Origins of 'The Alliance'
The Alliance Assurance Company, (today part of the RSA Group of insurance companies) can trace its origins back to St Swithin's Lane in the early 1820s. The story goes that the financier Moses Montefiore and Nathan Rothschild – married to sisters, and neighbours in St Swithin’s Lane in the heart of the City of London – fell into conversation one day as the latter was going to collect the dividends on shares he held in an insurance company. The two men agreed that with their many friends and contacts they themselves could supply a useful number of clients for any insurance company, and saw the advantages of setting up a new company themselves.

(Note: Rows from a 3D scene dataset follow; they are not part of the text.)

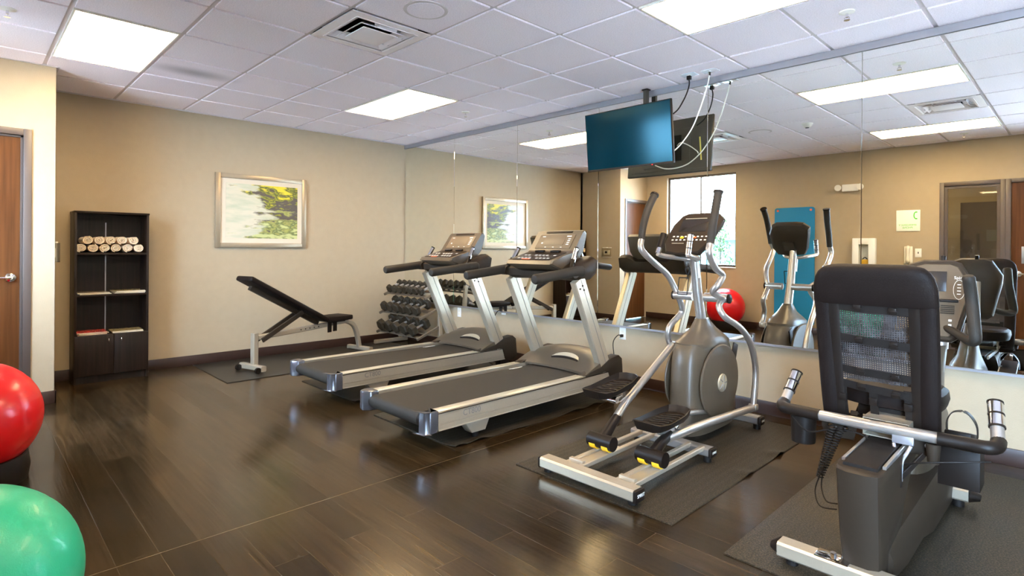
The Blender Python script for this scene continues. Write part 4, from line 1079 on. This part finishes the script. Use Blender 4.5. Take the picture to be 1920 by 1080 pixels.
# housing
def rr(xc,yc,hx,hy,z,n=28,p=3.2):
    out = []
    for k in range(n):
        a = 2*PI*k/n; c_, s_ = math.cos(a), math.sin(a)
        out.append(Vector((xc+hx*math.copysign(abs(c_)**(2/p),c_), yc+hy*math.copysign(abs(s_)**(2/p),s_), z)))
    return out
m = MB(); m.loft([rr(EX,3.76,.115,.325,.06),rr(EX,3.765,.125,.345,.12),rr(EX,3.765,.128,.345,.35),rr(EX,3.75,.122,.32,.52),rr(EX,3.735,.115,.285,.62),rr(EX,3.73,.108,.24,.665)])
m.build('drive_housing','brownplastic',e,ang=50)
m = MB(); m.loft([rr(EX,3.74,.128,.262,.635,p=2.6),rr(EX,3.74,.130,.262,.66,p=2.6),rr(EX,3.745,.105,.20,.70,p=2.4),rr(EX,3.745,.07,.13,.745,p=2.2),rr(EX,3.73,.046,.075,.80,p=2),rr(EX,3.725,.042,.06,.815,p=2)])
m.build('neck_shroud','brownplastic',e,ang=50)
for s in (-1,1):
    xd = EX+s*.124
    MB().lathe([(0,0),(.245,0),(.250,.006),(.242,.014),(.17,.020),(0,.022)] if s > 0 else [(0,0),(.245,0),(.250,-.006),(.242,-.014),(.17,-.020),(0,-.022)],(xd,3.735,.395),'x',56).xf(Matrix.Translation((0,3.735,0)) @ Matrix.Diagonal((1,1.12,1,1)) @ Matrix.Translation((0,-3.735,0))).build('crank_disc','brownplastic',e)
    bd_ = MB().lathe([(0,0),(.062,0),(.060,.008),(.035,.010),(0,.010)] if s > 0 else [(0,0),(.062,0),(.060,-.008),(.035,-.010),(0,-.010)],(xd+s*.021,3.735,.385),'x',36).build('hub_badge','rail',e)
    m = MB()
    for k in range(5): a = k*2*PI/5; m.box((xd+s*.032,3.735+math.cos(a)*.034,.385+math.sin(a)*.034),(.003,.04,.007),0,rotm(a))
    m.build('badge_spokes','greyprint',bd_)
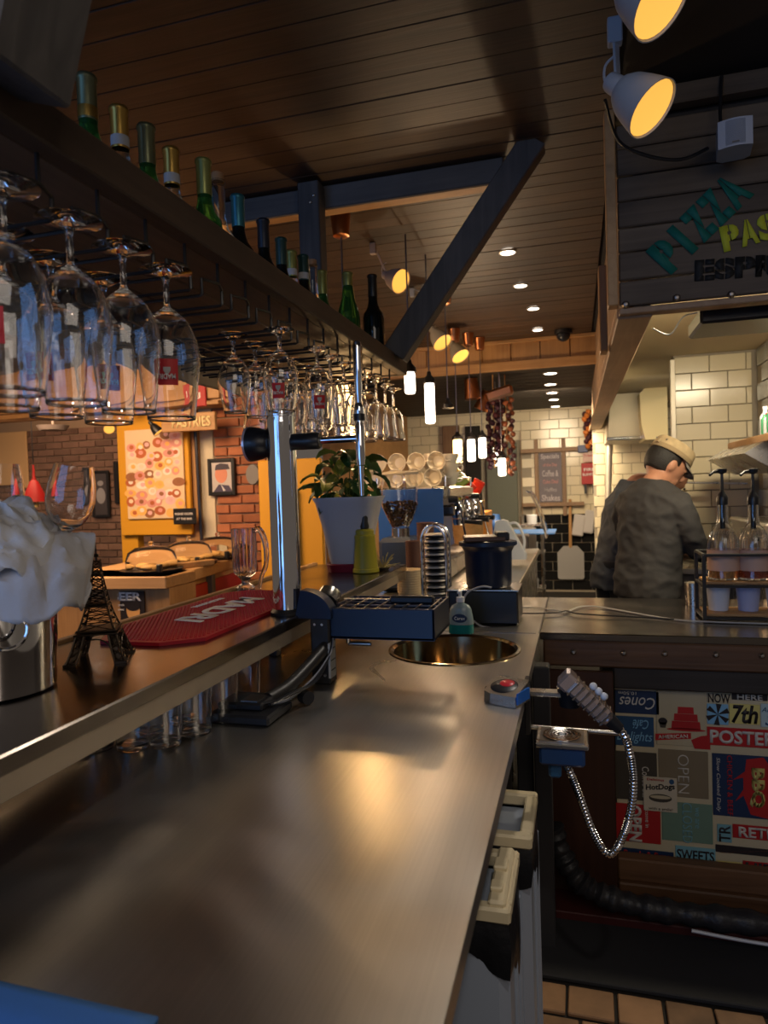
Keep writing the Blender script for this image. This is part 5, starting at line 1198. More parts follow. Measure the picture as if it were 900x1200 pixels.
# ================================================================== FAR WALL
wz = lambda u, v, y=9.15: ony(u, v, y)
def panel(name, u0, v0, u1, v1, y, m, lab, cat, d_=.04, kind=None):
    a, c = ony(u0, v0, y), ony(u1, v1, y); o = B().box((0,0,0),(abs(c.x-a.x),d_,a.z-c.z),bev=.006).obj(name, m, None, False, ((a.x+c.x)/2, y-d_/2, (a.z+c.z)/2))
    if kind: o['kind'] = kind
    else: tag(o, lab, cat)
    return o, abs(c.x-a.x), a.z-c.z
panel('door_1', 570, 520, 612, 760, 9.15, mat('grey_green_door', (.10,.11,.085), .6), '', '', .06, 'structure')
panel('door_2', 545, 500, 570, 760, 9.15, mat('dark_doorway', (.008,.007,.006), .8), '', '', .04, 'structure')
panel('trim_7', 610, 505, 617, 760, 9.12, pine_z, '', '', .07, 'structure')
panel('trim_8', 519, 500, 546, 760, 9.14, wood('brown_door_wood', (.12,.06,.03), (.22,.12,.06), 'z'), '', '', .06, 'structure')
sl = struct('wall_left_far', B().box((-2.25, 7.6, 1.2), (.08, 3.1, 2.4)), pine)
# chalkboard menu on slatted frame
a, c = wz(631, 531), wz(659, 588); t = thing('chalkboard', 'grey chalkboard menu in a pale timber slat frame on the tiled wall', 'board', ((a.x+c.x)/2, 9.15, (a.z+c.z)/2)); W_, H_ = c.x-a.x, a.z-c.z
B().box((0,0,0),(W_,.02,H_)).obj('slate', mat('slate_grey',(.17,.15,.17),.8), t)
fw = wood('frame_brown', (.16,.09,.05), (.28,.17,.09), 'z')
for s in (-1, 1):
    B().box((s*(W_/2+.03),-.01,0),(.05,.03,H_+.36),bev=.004).obj('frame_bar', fw, t); B().box((.02,-.025,s*(H_/2+.03)),(W_+.5,.03,.05),bev=.004).obj('frame_bar', fw, t)
cw = [C_('chalk_white',(.55,.5,.52)), C_('chalk_pink',(.5,.25,.24))]
for i, (s_, w2) in enumerate((('Specials',.9),('of the Day',.7),('Coffee &',.8),('Cake Deal',.75),('Muffins',.6),('Shakes',.9))): txt(s_, W_*w2*.9, H_*(.13 if i in (0,2,5) else .08), cw[i in (1,3)], (0,-.0115,H_*(.41-.165*i)), FRONT, t, .002, .02)
# red fire blanket box, sign, blue plate
o, _, _ = panel('fire_blanket_box', 681, 543, 700, 567, 9.13, red_paint, 'red fire blanket box on the tiled wall', 'box', .07)
txt('FIRE', .13, .04, white_ink, (0,-.036,.05), FRONT, o, .002, .02); txt('BLANKET', .16, .035, white_ink, (0,-.036,-.01), FRONT, o, .002, .02)
for s in (-1, 1): B().box((s*.05,-.01,-.19),(.03,.008,.13)).obj('pull_tape', black, o)
o, _, _ = panel('wall_notice', 683, 530, 697, 541, 9.14, mat('pale_notice',(.6,.42,.36),.6), 'pale notice with red writing above the red box', 'sign', .01); txt('Fire blanket', .12, .03, sred, (0,-.006,.02), FRONT, o, .001, .01)
panel('blue_plate', 677, 522, 689, 530, 9.13, mat('dark_blue_plate',(.03,.05,.14),.4), 'small dark blue plate left of the chilli string', 'sign', .03)
def strand(name, u0, v0, u1, v1, y, n, r, ms, lab, cat, wob):
    t = thing(name, lab, cat, ony(u0, v0, y)); d = ony(u1, v1, y)-ony(u0, v0, y)
    B().cyl((0,0,(2.395-t.location.z) if y < 9 else 0), d, .006, seg=6).obj('cord', pine, t)
    meshes = [B().lathe([(0,-r),(r*.7,-r*.75),(r,-.1*r),(r*.8,r*.6),(r*.25,r*1.1),(0,r*1.5)], seg=12).mesh('bulb', m, True) for m in ms]
    for i in range(n):
        o = bpy.data.objects.new('bulb', meshes[i % len(ms)]); C.objects.link(o); o.parent = t; a = i*2.4; o.location = d*((i+.5)/n)+Vector((wob*math.cos(a), wob*math.sin(a), 0)); o.rotation_euler = (rn.uniform(-1,1), rn.uniform(-1,1), a)
    return t
onr, onp, ono = mat('red_onion',(.06,.014,.02),.5,vary=.3), mat('purple_onion',(.035,.01,.024),.5,vary=.3), mat('orange_onion',(.24,.07,.025),.4,vary=.3)
strand('onion_string', 578, 468, 580, 548, 6.15, 44, .026, [onr, onp], 'string of dark red onions hanging left of the orange one', 'onions', .05)
strand('onion_string', 592, 468, 596, 556, 6.2, 46, .025, [ono, onr, ono], 'string of orange-brown onions hanging right of the dark red one', 'onions', .055)
strand('chilli_string', 687, 482, 691, 526, 9.06, 22, .036, [mat('orange_chilli',(.65,.20,.04),.4,vary=.3), onr], 'string of orange chillies hanging in the corner by the lintel', 'chillies', .03)
o = B().box((0,0,0),(.24,.08,.09),Matrix.Rotation(-.25,3,'Y'),bev=.03).obj('copper_pan', copper, None, False, ony(585,461,6.0)); tag(o, 'copper-coloured pan hung above the onion strings', 'pan'); B().cyl((0,0,.04),(0,0,2.39-o.location.z),.006,seg=6).obj('cord', steel_dark, o)
# pizza peel and dustpans
y = 9.155
a, c = ony(653, 640, y), ony(685, 679, y); t = thing('pizza_peel', 'pale plastic paddle with wooden pole against the black tiles', 'peel', ((a.x+c.x)/2, y, c.z)); W_, H_ = c.x-a.x, a.z-c.z
pts = [(-W_/2,.02),(-W_/2+.02,0),(W_/2-.02,0),(W_/2,.02),(W_/2,H_*.8),(W_/2-.08,H_),(-W_/2+.08,H_),(-W_/2,H_*.8)]
B().prism(pts, (0,0,0),(1,0,0),(0,0,1),(0,.02,0)).obj('blade', mat('grey_white_plastic',(.30,.29,.28),.5), t); b_ = ony(668, 585, y); B().cyl((0,.01,H_-.02),(b_.x-t.location.x,.01,b_.z-c.z),.022,.020,10).obj('pole', pine_z, t, True)
for u0, v0, u1, v1, l in ((671,603,685,628,'left one of two clear hanging scoops above the black tiles'),(684,598,697,625,'right one of two clear hanging scoops, partly behind the men')):
    a, c = ony(u0, v0, y), ony(u1, v1, y); o = B().box((0,0,0),(c.x-a.x,.06,a.z-c.z),Matrix.Rotation(.15,3,'Y'),bev=.02).obj('scoop', mat('milky_plastic_'+l[:4],(.5,.47,.45),.4), None, False, ((a.x+c.x)/2, y, (a.z+c.z)/2)); tag(o, l, 'scoop')
# stand with metal containers in front of the black tiles
t = thing('utility_stand', 'thin grey metal stand with small white pots before the black tiles', 'stand', (ony(625,700,7.0).x, 7.0, 0))
for dx in (-.10,.10):
    for dy in (0,.25): B().cyl((dx,dy,0),(dx,dy,1.1),.012,seg=8).obj('leg', steel, t)
for z in (.35,.72,1.0): B().box((0,.12,z),(.24,.28,.02)).obj('shelf', steel, t); 
for z in (.36,.73,1.01): B().cyl((.0,.08,z),(0,.08,z+.09),.05,.055,16).obj('pot', white_pl, t, True)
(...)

There were additional attractions for such a venture. Nathan was often forced to pay high premiums to insure his international shipments of bullion and other goods, and would have been particularly keen to break the monopoly held by Lloyd’s on marine insurance; Jews at that time were discriminated against by Lloyds. Nathan and Moses resolved to form an insurance company to rival and circumvent Lloyds, with a larger share capital and a more influential Board of Directors. The plan was quickly put into action. Joining Rothschild and Montefiore as founding presidents were the prominent Quaker, Samuel Gurney, and the financiers John Irving and Francis Baring. 50,000 shares of £100 pounds each were issued and rapidly sold, with only the first £10 of each share actually called up: £5,000,000 was a share capital far in excess of any of its rivals. The Alliance British and Foreign Life and Fire Assurance Company Ltd commenced business on 23 March 1824 in temporary offices in Moses Montefiore’s home in St Swithin’s Lane. It was started with a capital of £5 million, enormous for the time.